The surrogate-based optimization (SBO) method is first proposed for the design optimization of μCGGs based on an efficient physics-based component model (PBCM). Various combinations of regression and correlation functions in Kriging and different adaptive sampling (infill) techniques are examined to establish the design process with refined model structures. In order to combine the simulation data from different sources with varying fidelities and computational costs for improved design efficiency and accuracy, a novel multi-fidelity surrogate-based optimization (MFSBO) method is presented. For the first time, a new computation-aware adaptive sampling strategy based on expected improvement reduction (EIR) is proposed to accelerate the convergence of MFSBO. EIR-based infill determines the data source and infill location by hypothetically interrogating the effect of samples and simulation fidelities on the reduction of the expected improvement. It also enables low-fidelity batch infills within a dynamically varying trust region to improve exploration on the fly. Subsequently, a new data sparsification technique based on the reduced design space and data filtering (RDS&DF) is investigated to eliminate redundant data and reduce the modeling time for improved optimization efficiency, hence addressing the long-standing “big data” issues associated with MFSBO. RDS&DF is also combined with EIR-based infill technique, enabling both parsimony and computational awareness for MFSBO. Finally, a multi-fidelity reduced-order modeling (MFROM) method is developed to enable model reusability and completely replace the CFD simulation when different μCGGs need to be designed. The key innovation of MFROM is using the proper orthogonal decomposition to obtain the low-dimensional representation of the high-fidelity CFD data and the low-fidelity PBCM data and a kriging model to bridge the fidelity gap between them in the modal subspace, yielding compact MFROM applicable within the broad trade space.

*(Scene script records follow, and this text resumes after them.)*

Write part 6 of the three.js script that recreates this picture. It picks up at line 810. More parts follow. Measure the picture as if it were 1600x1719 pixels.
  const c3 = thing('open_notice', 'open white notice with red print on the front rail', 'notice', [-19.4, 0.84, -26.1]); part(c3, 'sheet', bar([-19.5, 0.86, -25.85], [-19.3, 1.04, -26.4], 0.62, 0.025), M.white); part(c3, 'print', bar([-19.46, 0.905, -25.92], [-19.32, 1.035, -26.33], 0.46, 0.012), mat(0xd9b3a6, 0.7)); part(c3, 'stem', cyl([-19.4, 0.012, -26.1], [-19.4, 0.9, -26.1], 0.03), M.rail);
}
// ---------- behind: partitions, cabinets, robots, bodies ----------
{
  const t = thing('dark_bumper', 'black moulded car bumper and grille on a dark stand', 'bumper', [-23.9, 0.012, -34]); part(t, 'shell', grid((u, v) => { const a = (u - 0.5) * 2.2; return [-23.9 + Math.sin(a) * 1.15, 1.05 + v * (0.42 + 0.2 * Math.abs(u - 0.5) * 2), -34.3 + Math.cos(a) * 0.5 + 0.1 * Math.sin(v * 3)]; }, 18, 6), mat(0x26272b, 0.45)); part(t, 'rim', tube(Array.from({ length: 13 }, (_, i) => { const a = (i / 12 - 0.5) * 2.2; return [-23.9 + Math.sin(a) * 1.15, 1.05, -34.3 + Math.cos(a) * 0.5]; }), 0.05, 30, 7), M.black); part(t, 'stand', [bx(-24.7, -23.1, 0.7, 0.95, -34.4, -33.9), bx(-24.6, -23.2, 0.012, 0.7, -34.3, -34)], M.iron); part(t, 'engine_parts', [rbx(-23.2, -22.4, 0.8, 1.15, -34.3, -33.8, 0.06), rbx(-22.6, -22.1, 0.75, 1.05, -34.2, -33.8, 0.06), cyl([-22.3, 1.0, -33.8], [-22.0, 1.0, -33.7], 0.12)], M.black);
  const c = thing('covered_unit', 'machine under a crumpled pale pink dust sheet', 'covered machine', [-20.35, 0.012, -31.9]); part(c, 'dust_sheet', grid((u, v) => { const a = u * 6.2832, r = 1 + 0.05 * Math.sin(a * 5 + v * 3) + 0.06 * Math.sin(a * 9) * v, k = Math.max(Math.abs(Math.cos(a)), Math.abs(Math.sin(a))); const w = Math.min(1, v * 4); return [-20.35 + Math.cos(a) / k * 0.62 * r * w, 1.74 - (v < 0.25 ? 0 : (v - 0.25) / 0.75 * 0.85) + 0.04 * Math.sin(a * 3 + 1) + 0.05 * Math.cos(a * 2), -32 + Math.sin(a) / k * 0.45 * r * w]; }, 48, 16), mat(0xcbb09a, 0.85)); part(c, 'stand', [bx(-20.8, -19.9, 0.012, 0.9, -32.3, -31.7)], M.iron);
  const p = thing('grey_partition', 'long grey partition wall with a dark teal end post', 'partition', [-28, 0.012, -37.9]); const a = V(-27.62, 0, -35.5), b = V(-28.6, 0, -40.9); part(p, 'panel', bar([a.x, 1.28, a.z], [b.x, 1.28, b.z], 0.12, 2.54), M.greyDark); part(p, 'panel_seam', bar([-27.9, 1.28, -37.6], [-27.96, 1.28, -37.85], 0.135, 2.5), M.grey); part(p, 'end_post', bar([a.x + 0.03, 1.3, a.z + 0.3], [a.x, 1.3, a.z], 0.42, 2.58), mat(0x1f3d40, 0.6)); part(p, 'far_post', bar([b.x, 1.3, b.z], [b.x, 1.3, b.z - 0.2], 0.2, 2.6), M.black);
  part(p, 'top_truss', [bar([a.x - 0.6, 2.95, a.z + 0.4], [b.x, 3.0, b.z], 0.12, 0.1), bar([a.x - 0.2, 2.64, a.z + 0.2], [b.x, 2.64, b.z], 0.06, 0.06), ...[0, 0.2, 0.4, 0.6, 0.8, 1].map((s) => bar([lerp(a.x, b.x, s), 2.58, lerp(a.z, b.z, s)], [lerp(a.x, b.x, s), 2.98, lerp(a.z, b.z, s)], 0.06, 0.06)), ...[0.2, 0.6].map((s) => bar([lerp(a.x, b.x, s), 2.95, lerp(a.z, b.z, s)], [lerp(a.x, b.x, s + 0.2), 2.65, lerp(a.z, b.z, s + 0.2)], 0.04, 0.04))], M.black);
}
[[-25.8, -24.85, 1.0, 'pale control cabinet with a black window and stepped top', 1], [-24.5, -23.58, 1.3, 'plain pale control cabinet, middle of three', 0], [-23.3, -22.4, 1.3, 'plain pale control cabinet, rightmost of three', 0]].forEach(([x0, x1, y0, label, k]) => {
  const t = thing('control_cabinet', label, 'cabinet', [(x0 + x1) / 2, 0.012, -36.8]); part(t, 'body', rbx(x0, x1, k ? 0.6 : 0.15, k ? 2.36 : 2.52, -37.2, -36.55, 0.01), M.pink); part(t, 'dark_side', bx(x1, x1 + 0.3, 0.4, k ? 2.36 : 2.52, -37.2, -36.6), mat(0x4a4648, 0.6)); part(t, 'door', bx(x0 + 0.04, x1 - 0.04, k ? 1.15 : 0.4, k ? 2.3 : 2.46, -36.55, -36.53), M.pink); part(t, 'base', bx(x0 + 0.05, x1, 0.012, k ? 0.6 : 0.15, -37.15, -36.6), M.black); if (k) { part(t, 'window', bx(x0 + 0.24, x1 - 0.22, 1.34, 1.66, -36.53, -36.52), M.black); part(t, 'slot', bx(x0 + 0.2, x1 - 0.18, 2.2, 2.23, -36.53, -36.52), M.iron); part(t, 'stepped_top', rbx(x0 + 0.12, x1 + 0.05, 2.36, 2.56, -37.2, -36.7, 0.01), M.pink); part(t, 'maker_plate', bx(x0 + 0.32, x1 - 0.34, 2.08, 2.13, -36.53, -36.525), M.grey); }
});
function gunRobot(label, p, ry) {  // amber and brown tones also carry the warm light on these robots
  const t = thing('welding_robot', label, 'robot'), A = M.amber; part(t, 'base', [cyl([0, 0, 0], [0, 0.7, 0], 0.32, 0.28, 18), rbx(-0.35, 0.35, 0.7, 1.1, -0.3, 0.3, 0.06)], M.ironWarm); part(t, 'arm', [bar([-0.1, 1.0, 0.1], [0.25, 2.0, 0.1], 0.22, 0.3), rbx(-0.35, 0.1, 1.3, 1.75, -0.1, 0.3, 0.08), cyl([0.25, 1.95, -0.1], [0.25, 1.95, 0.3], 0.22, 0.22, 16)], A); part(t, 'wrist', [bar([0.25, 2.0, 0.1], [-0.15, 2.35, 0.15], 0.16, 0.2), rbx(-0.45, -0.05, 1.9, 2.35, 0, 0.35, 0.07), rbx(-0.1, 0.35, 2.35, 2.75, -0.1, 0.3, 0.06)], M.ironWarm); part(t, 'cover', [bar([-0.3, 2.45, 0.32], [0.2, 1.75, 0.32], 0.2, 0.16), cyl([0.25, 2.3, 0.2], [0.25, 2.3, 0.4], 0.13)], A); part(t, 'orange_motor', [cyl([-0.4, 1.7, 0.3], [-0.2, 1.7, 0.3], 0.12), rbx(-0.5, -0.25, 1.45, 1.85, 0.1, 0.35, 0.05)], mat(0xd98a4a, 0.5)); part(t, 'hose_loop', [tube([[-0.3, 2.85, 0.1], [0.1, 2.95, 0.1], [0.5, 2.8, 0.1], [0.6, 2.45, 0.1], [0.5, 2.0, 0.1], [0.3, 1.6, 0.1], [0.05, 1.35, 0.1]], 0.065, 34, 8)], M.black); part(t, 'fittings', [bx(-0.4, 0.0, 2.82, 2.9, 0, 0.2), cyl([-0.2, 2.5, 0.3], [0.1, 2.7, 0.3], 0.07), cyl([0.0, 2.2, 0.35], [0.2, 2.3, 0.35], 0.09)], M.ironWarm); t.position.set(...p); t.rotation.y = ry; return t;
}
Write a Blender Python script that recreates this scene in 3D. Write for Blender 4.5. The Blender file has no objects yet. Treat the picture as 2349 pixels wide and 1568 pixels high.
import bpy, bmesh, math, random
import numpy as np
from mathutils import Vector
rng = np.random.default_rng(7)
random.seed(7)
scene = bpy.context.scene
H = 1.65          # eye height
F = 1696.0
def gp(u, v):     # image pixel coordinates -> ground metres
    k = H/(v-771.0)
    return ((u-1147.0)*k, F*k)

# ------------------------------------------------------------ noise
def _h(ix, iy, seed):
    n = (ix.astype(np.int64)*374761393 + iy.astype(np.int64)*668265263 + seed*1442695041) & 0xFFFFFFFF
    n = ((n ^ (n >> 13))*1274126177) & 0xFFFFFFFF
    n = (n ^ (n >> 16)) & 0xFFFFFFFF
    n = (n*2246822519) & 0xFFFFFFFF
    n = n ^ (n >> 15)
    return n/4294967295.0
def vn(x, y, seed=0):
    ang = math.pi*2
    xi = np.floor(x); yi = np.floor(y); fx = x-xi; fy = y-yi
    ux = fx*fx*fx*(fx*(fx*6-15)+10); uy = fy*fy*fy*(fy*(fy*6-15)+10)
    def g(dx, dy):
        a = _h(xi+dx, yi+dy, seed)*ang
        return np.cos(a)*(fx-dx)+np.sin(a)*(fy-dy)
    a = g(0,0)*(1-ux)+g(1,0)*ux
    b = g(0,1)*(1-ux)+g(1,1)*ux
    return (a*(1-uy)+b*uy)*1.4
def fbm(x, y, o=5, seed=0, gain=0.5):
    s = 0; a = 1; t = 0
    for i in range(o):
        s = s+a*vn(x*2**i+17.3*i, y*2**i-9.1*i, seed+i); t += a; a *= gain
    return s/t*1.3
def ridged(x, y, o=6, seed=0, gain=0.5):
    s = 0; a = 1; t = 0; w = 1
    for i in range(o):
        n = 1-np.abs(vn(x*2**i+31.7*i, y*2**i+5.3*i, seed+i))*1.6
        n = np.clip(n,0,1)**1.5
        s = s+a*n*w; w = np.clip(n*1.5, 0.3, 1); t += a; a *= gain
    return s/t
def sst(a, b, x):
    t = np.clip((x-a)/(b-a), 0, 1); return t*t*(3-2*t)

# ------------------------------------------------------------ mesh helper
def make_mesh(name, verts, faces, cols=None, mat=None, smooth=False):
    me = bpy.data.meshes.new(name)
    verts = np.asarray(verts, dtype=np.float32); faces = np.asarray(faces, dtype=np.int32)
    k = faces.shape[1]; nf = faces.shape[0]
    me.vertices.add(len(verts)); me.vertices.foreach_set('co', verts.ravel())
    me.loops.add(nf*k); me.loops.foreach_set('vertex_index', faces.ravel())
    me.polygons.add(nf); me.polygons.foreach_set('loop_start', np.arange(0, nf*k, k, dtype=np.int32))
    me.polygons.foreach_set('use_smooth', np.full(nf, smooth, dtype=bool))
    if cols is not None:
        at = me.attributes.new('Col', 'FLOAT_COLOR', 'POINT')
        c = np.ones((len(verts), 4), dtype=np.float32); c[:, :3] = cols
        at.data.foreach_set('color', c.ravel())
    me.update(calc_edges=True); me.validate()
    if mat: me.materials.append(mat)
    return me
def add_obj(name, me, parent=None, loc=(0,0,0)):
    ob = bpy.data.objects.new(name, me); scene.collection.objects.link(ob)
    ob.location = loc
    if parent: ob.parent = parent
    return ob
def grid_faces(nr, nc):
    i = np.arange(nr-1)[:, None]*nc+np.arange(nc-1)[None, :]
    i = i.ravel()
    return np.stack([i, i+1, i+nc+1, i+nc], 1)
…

As a result, MFROM is highly compatible with GPU-enabled optimization by utilizing its massively parallelized computing threads. The excellent agreement between the designed CGs and the prescribed CGs demonstrates the unprecedented accuracy and efficiency of the proposed multi-fidelity modeling and optimization methodologies.

In conclusion, given their non-intrusive, data-driven natures, both (MF)SBO and MFROM are versatile and can serve as a new paradigm for μCGG design.